Jenrick agreed with the inspector that the presumption in favour of sustainable development was triggered because the council cannot demonstrate a five-year supply of housing land.

This meant that he gave very substantial weight to the proposal to provide 500 homes – 30 per cent of which were proposed as affordable.

He agreed that the proposal would have no adverse effect on ecology or nature conservation, and that it would demonstrate a net benefit for biodiversity.

The benefits resulting from the provision of housing outweighed the less than substantial harm to two nearby grade II listed buildings, the letter said.

But the letter said the proposal would conflict with the purposes of the green belt in the National Planning Policy Framework because it would merge the built edge of Burley-in-Wharfedale with another nearby development.

It also said the proposal would lead to encroachment into the countryside, and would result in the sprawl of the Burley-in-Wharfedale built up area, both of which would conflict with green belt purposes as set out in the framework. 

In his concluding remarks, Jenrick said green belt policies in the National Planning Policy Framework "provide a clear reason for refusing the development proposed".
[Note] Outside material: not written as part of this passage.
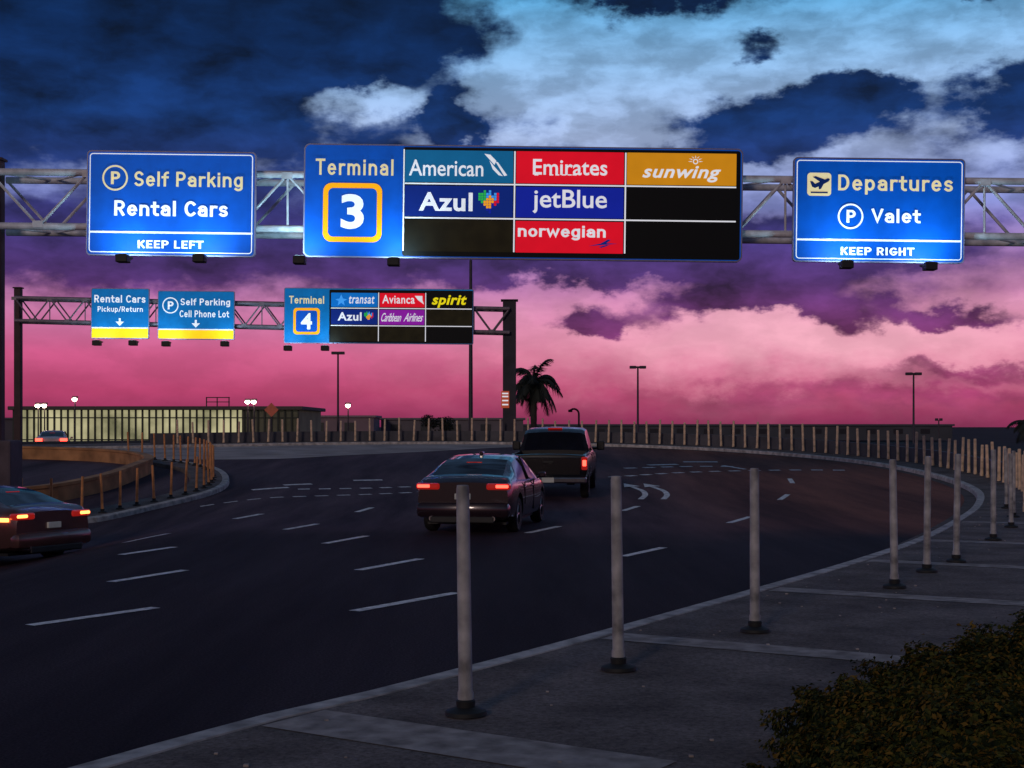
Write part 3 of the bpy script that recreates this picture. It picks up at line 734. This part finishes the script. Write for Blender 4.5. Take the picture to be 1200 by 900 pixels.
    for gi,nm in((0,'body'),(1,'side_window'),(2,'rear_window'),(3,'windshield')):
        if not groups[gi]: continue
        if gi==1: sets=[('side_window',[p for p in groups[1] if p.center.x>0]),('side_window',[p for p in groups[1] if p.center.x<=0])]
        else: sets=[(nm,groups[gi])]
        for nm2,ps in sets:
            idx={};V2=[];F2=[];MI=[]
            for p in ps:
                f=[]
                for vi in p.vertices:
                    if vi not in idx: idx[vi]=len(V2);V2.append(tuple(me.vertices[vi].co))
                    f.append(idx[vi])
                F2.append(tuple(f));MI.append(1 if p.material_index==4 else 0)
            mobj(nm2,V2,F2,[paint if gi==0 else M_glass,M_black],V,smooth=True,midx=MI)
    for wy in wheels:
        for sx in(-1,1):
            we=bpy.data.objects.new('wheel',None);C.objects.link(we);we.parent=V;we.location=(sx*(hw-.13),wy,zax)
            mb=MB();mb.lathe([(WR*.62,-.1),(WR*.9,-.11),(WR*.98,-.08),(WR,-.04),(WR,.04),(WR*.98,.08),(WR*.9,.11),(WR*.62,.1)],28,'x');mb.obj('tyre',M_rub,we,smooth=True)
            mb=MB();mb.lathe([(.001,sx*.05),(WR*.2,sx*.06),(WR*.2,sx*.02),(WR*.55,sx*.0)],20,'x');mb.lathe([(WR*.56,-.1),(WR*.64,-.1),(WR*.64,.1),(WR*.56,.1),(WR*.56,-.1)],28,'x')
            for q in range(5):
                a=2*math.pi*q/5;mb.tube((sx*.05,0,0),(sx*.06,WR*.58*math.cos(a),WR*.58*math.sin(a)),.035,.03,n=6)
            mb.obj('rim',M_rim,we,smooth=True)
    if kind=='pickup_truck':
        for sx in(-1,1):
            mb=MB();mb.bbox(min(sx*.86,sx*1.015),max(sx*.86,sx*1.015),-2.93,-2.72,.80,1.14,.03);mb.obj('taillight',M_taild,V)
            mb=MB();mb.bbox(min(sx*.89,sx*.99),max(sx*.89,sx*.99),-2.945,-2.9,.90,1.06,.02);mb.obj('brake_light',lit,V)
            mb=MB();mb.bbox(min(sx*1.09,sx*1.32),max(sx*1.09,sx*1.32),.72,.84,1.16,1.42,.04);mb.tube((sx*.96,.8,1.2),(sx*1.12,.8,1.22),.03);mb.obj('mirror',M_black,V)
            mb=MB();x0,x1=sorted((sx*1.027,sx*1.0));mb.box(x0,x1,.72,.726,.5,1.15);mb.box(x0,x1,-.42,-.414,.5,1.15);mb.obj('door_seam',M_black,V)
        mb=MB();mb.bbox(-1.0,1.0,-3.05,-2.85,.46,.62,.04);mb.obj('bumper',M_chrome,V)
        mb=MB();mb.bbox(-.84,.84,-2.935,-2.89,.66,1.13,.02);mb.bbox(-.14,.14,-2.96,-2.93,.98,1.04,.01,1);mb.obj('tailgate',[paint,M_black],V)
        mb=MB();mb.bbox(-.16,.16,-3.075,-3.04,.48,.61,.008);mb.obj('licence_plate',M_plate,V)
        mb=MB();mb.bbox(-.2,.2,-.52,-.44,1.79,1.83,.015);mb.obj('high_brake_light',M_taild,V)
        for x in(-.55,.55):
            mb=MB();mb.box(x-.1,x+.1,-2.4,2.2,.38,.46);mb.obj('frame_rail',M_black,V)
    else:
        for sx in(-1,1):
            x0,x1=sorted((sx*.44,sx*.885))
            mb=MB();mb.bbox(x0,x1,-2.385,-2.20,.83,.95,.035);mb.obj('taillight',M_taild,V)
            x0,x1=sorted((sx*.62,sx*.86));mb=MB();mb.bbox(x0,x1,-2.40,-2.34,.865,.925,.02);mb.obj('brake_light',lit,V)
            x0,x1=sorted((sx*.93,sx*1.07));mb=MB();mb.bbox(x0,x1,.72,.84,.96,1.07,.03);mb.tube((sx*.88,.8,.95),(sx*.97,.8,.99),.025);mb.obj('mirror',paint,V)
            mb=MB();mb.tube((sx*.58,-2.44,.3),(sx*.58,-2.2,.3),.045,n=12);mb.obj('exhaust_pipe',M_chrome,V,smooth=True)
            x0,x1=sorted((sx*.926,sx*.9));mb=MB();mb.box(x0,x1,.2,.206,.35,.93);mb.box(x0,x1,-.86,-.855,.5,.93);mb.obj('door_seam',M_black,V)
            x0,x1=sorted((sx*.915,sx*.935));mb=MB();mb.bbox(x0,x1,-.08,.1,.82,.85,.008);mb.bbox(x0,x1,-.95,-.78,.82,.85,.008);mb.obj('door_handle',M_chrome,V)
            mb=MB();mb.tube((sx*.866,-.20,.975),(sx*.672,-.16,1.40),.022,n=6);mb.obj('pillar',M_black,V)
            if lit is M_amber:
                x0,x1=sorted((sx*.88,sx*.935));mb=MB();mb.bbox(x0,x1,-2.2,-1.98,.80,.87,.01);mb.obj('side_marker',M_amber,V)  # glowing blocks added for the amber glints on this car
        mb=MB();mb.bbox(-.88,.88,-2.44,-2.15,.31,.60,.09);mb.obj('bumper',paint,V,smooth=True)
        mb=MB();mb.bbox(-.6,.6,-2.452,-2.4,.22,.34,.02);mb.obj('diffuser',M_black,V)
        mb=MB();mb.bbox(-.15,.15,-2.40,-2.34,.65,.76,.01);mb.obj('licence_plate',M_plate,V)
        mb=MB();mb.bbox(-.15,.15,-1.30,-1.24,1.30,1.32,.008);mb.obj('high_brake_light',M_taild,V)
        mb=MB();mb.box(-.75,.75,-2.0,2.0,.17,.22);mb.obj('underbody',M_black,V)
        mb=MB();mb.bbox(-.04,.04,-.62,-.42,1.43,1.50,.02);mb.obj('antenna',paint,V)
    return V
P_dark=mat('paint_near_black_plum',(.030,.016,.024),.22,.3,var=.05,coat=.8)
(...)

He said no material considerations indicated that a decision should be taken other than in line with the development plan.

Also this week, Jenrick refused an appeal for a 700-home development in Hampshire after concluding that "protective" heritage policy in the National Planning Policy Framework (NPPF) "disapplied" the presumption in favour of sustainable development.

Yesterday, a developer claimed that Tory politicians "from top to bottom, have failed to endorse their own rhetoric" on housebuilding after its plans for 184 homes in Cheshire were blocked by the secretary of state against an inspector's advice for the second time.